*Supplied data:*
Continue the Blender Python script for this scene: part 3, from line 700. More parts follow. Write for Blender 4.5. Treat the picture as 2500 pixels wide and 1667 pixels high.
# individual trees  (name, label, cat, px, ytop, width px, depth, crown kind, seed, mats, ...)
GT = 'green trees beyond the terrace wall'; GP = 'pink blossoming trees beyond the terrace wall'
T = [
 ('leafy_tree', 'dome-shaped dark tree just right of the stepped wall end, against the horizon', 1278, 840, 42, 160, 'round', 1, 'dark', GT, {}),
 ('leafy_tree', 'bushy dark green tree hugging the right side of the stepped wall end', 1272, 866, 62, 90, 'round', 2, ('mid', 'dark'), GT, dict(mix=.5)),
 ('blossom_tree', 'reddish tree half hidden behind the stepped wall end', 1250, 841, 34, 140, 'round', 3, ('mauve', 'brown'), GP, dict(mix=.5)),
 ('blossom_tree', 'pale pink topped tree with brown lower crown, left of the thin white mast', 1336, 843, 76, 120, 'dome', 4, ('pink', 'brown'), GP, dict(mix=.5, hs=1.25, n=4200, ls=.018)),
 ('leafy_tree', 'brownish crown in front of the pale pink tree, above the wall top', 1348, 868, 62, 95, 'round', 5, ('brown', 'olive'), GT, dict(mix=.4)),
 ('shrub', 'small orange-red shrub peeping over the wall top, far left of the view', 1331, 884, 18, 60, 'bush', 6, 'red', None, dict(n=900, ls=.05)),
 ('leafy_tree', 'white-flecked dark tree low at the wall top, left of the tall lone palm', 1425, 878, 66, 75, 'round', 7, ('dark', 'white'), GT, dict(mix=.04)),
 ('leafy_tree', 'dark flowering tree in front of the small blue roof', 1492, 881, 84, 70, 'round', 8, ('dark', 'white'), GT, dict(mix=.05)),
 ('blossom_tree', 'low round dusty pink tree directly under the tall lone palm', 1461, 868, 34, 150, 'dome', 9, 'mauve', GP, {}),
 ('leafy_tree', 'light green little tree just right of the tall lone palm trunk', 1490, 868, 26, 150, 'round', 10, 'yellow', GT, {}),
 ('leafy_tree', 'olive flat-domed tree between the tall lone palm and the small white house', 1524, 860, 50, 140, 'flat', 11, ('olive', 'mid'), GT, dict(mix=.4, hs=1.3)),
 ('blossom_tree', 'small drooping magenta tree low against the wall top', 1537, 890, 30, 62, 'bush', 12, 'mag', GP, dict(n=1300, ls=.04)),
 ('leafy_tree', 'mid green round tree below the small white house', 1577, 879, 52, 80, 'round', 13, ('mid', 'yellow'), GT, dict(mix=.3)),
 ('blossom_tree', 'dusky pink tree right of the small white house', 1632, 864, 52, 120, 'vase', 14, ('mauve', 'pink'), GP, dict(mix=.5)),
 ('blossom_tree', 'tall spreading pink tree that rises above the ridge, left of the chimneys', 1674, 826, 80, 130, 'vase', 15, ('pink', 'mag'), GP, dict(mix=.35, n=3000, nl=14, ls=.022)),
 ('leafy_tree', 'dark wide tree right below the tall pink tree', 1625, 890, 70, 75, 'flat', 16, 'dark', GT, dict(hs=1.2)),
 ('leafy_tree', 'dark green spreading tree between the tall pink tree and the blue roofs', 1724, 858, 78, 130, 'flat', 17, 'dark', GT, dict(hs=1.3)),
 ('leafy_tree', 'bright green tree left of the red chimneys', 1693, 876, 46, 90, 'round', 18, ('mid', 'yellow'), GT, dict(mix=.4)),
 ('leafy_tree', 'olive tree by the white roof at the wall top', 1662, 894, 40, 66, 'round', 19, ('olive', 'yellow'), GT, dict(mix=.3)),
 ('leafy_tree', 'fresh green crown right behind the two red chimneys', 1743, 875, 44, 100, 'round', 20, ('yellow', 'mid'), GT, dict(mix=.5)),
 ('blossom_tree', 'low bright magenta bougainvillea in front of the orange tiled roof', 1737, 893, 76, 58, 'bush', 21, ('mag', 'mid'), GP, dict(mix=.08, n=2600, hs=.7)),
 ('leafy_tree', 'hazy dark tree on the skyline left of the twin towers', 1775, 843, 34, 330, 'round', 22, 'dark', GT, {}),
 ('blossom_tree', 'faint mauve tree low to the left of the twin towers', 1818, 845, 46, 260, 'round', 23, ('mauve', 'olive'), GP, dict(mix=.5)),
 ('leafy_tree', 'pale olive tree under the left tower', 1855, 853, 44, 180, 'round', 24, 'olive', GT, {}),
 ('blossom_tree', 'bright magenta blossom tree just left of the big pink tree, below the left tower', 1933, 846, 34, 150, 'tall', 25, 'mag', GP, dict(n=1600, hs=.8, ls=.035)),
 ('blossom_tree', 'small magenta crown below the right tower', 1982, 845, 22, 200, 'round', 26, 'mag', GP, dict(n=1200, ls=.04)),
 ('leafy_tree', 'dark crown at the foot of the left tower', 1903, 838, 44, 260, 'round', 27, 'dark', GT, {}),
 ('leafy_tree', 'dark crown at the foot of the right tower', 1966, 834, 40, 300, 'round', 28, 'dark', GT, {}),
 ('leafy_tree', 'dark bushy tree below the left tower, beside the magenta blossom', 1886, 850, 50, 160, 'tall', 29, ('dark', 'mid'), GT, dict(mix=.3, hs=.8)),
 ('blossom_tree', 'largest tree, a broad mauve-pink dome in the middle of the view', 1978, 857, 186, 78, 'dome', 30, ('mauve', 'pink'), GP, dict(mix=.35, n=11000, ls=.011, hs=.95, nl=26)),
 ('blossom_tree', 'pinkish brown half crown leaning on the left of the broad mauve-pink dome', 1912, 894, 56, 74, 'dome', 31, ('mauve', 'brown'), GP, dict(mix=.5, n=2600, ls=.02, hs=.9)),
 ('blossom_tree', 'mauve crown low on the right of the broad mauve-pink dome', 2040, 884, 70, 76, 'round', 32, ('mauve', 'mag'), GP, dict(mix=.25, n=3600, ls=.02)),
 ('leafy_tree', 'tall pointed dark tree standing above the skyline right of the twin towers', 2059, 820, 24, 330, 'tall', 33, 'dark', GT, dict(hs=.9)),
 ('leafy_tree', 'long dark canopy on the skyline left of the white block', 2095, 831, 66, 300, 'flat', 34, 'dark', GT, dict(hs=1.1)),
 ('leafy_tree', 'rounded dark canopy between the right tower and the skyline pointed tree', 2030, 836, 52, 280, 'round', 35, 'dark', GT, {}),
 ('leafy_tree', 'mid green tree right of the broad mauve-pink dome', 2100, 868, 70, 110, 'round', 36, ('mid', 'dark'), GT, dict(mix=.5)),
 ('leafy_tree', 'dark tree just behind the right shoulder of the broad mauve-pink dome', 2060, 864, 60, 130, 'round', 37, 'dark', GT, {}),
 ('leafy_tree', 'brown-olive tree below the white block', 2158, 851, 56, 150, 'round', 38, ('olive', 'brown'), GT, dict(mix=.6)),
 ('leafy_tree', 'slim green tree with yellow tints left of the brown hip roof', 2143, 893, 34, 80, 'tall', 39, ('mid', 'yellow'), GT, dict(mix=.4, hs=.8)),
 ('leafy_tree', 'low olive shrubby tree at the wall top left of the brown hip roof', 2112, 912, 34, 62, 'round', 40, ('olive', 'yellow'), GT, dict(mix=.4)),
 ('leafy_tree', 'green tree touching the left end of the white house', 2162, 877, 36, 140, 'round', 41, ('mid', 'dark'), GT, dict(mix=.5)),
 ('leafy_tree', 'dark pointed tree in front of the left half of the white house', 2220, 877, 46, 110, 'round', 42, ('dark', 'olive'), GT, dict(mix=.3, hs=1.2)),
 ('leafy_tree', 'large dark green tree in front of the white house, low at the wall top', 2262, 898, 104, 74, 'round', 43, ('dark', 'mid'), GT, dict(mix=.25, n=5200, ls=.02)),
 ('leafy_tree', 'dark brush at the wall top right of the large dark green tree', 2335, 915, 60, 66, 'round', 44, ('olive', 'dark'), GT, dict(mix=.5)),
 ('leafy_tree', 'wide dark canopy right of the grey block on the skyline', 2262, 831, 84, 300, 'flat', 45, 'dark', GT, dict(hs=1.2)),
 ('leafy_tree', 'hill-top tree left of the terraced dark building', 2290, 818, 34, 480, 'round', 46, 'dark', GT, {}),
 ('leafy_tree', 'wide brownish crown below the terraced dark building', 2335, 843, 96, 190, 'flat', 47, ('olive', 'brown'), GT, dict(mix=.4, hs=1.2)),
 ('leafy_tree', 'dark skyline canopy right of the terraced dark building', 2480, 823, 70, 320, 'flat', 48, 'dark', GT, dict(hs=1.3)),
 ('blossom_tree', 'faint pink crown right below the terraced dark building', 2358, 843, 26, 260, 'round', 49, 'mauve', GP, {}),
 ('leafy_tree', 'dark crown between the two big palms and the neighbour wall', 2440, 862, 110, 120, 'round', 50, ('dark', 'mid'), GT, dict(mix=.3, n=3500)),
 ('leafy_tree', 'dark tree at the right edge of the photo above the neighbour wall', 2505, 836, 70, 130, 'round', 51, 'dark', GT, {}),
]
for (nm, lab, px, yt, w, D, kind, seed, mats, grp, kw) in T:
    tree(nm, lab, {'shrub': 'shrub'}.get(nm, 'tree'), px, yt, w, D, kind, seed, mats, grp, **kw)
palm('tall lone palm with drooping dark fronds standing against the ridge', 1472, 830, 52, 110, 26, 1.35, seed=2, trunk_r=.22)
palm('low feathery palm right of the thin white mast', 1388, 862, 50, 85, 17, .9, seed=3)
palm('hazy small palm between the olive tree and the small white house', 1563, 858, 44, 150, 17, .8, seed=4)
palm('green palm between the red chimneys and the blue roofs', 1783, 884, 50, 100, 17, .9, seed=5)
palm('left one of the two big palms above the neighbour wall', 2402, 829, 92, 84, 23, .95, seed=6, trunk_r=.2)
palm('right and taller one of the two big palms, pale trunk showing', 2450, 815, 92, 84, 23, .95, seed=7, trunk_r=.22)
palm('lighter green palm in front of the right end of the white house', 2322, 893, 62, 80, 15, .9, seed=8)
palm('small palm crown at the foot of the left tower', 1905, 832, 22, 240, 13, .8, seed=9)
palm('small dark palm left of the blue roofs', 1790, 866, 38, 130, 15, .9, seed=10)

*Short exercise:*
Pick out the lines that include the word "wide" and write them out.

*Solution:*
Continue the Blender Python script for this scene: part 3, from line 700. More parts follow. Write for Blender 4.5. Treat the picture as 2500 pixels wide and 1667 pixels high.
 ('leafy_tree', 'dark wide tree right below the tall pink tree', 1625, 890, 70, 75, 'flat', 16, 'dark', GT, dict(hs=1.2)),
 ('leafy_tree', 'wide dark canopy right of the grey block on the skyline', 2262, 831, 84, 300, 'flat', 45, 'dark', GT, dict(hs=1.2)),
 ('leafy_tree', 'wide brownish crown below the terraced dark building', 2335, 843, 96, 190, 'flat', 47, ('olive', 'brown'), GT, dict(mix=.4, hs=1.2)),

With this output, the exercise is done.